I think there are capability limits on models trained with IDA, which I tried to describe in more detail in the post Inaccessible Information. There are also limits to the size of implicit tree that you can really use, basically mirroring the limits on implicit debate trees explored in Beth's post on Obfuscated Arguments (roughly speaking, we still think such trees can be arbitrarily big relative to the overseer, but it now seems like their size is bounded by the capability of your models). I have discussed some of these issues in pre-2018 writing, but it was not clear how much they'd force the algorithm to change fundamentally vs get tweaked around the edges.

These issues motivated Imitative Generalization, which is another algorithm for training superhuman ML systems. I see this as pretty contiguous with IDA, and it rests on very similar assumptions. Its capabilities are also bounded by HCH in basically the same way.

That said, it's also pretty clear that imitative generalization doesn't handle every possible case (at least not without doing a lot of additional challenging work), and we're now trying to zoom in on the hardest cases for methods like imitative generalization. This is something we'll be writing about soon.

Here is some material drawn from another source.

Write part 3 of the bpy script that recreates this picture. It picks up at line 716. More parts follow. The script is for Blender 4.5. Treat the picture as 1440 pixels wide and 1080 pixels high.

I don't think I would call any of these things "paradigms." They seem more like "training strategies," each designed to align AI systems that we previously didn't know how to align. The overall paradigm is basically what's described in my methodology post:

  • Propose a training strategy that looks like it could avert catastrophic misalignment in the cases identified so far.
  • Identify a new "case" in which that training strategy fails---i.e. a combination of facts about the empirical world, about what kind of thing SGD learns, etc. for which that training strategy would lead to catastrophic misalignment. 

A different approach for avoiding the limits of IDA is recursive reward modeling (RRM) which uses evaluations-in-hindsight, so that the learned policy is free to leverage intuitions or capabilities that humans couldn't understand in order to take actions that the overseer couldn't have recognized as good with foresight but which have good-looking consequences. This lets the ML be smarter but introduces additional safety concerns, since now you need to ensure that a collection of weaker agents can keep a stronger agent in check (and if you fail then you face catastrophic risk). In practice you'd probably combine this with evaluations-in-advance in order to identify any predictably dangerous activities, and so you only really have trouble if a strong agent can overtake slightly weak agents using a plan that doesn't even look dangerous in advance.

I'd say that RRM is using a different research paradigm: it's fairly clear that there are possible situations where RRM breaks down, but it seems quite plausible that those will only occur long after AI has fundamentally changed the game. In my own research I'm not comfortable leaning on that kind of empirical contingency, but that's just a methodological choice by me and most people care more about empirically investigating whether their algorithm actually works in the real world (rather than understanding whether there is any case in which it goes badly).

This is a very good point. IIRC Paul is working on some new blog posts that summarize his more up-to-date approach, though I don't know when they'll be done. I will ask Paul when I next run into him about what he thinks might be the best way to update the sequence.